Le dernier carré est dévoilé à la mi-janvier 2012. Les trois Suisses y sont toujours. Il s’agit du Human Brain Project (HBP), entreprise de modélisation informatique du cerveau humain, pilotée depuis l’EPFL; de Guardian Angels, nouvelle génération de puces électroniques, autonomes énergétiquement, qui peuvent surveiller notre santé et foule d’autres choses (EPFL-EPFZ) et de FuturICT, initiative visant à utiliser les masses de données produites par la société de l’information pour prévoir et prévenir les crises (EPFZ-University College London)

 

Les deux gagnants, choisis à la suite d’une série d’auditions, sont annoncés le 28 janvier 2013. Ce sont le Human Brain Project et le Graphene, matériau du futur, constitué d’une seule couche d’atomes de carbone, au centre d’un programme de recherche et développement coordonné depuis la Haute Ecole polytechnique Chalmers de Göteborg, en Suède.
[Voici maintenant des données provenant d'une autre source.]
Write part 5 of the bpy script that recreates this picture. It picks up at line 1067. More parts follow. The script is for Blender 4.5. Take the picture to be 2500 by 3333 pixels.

Un milliard d’euros pour chaque projet. C’est le chiffre qui a frappé les esprits. Mais cela ne veut pas dire que Bruxelles donne un milliard de l’EPFL et à Chalmers. Seule le moitié environ de la somme est garantie par l’UE, le reste devra venir des programmes-cadres de recherche, des universités, des Etats et du secteur privé. Les paiements se feront sur dix ans et seront répartis entre des dizaines d’instituts et de labos. La haute école de Lausanne et celle de Göteborg sont en effet chacune le centre d’un vaste réseau.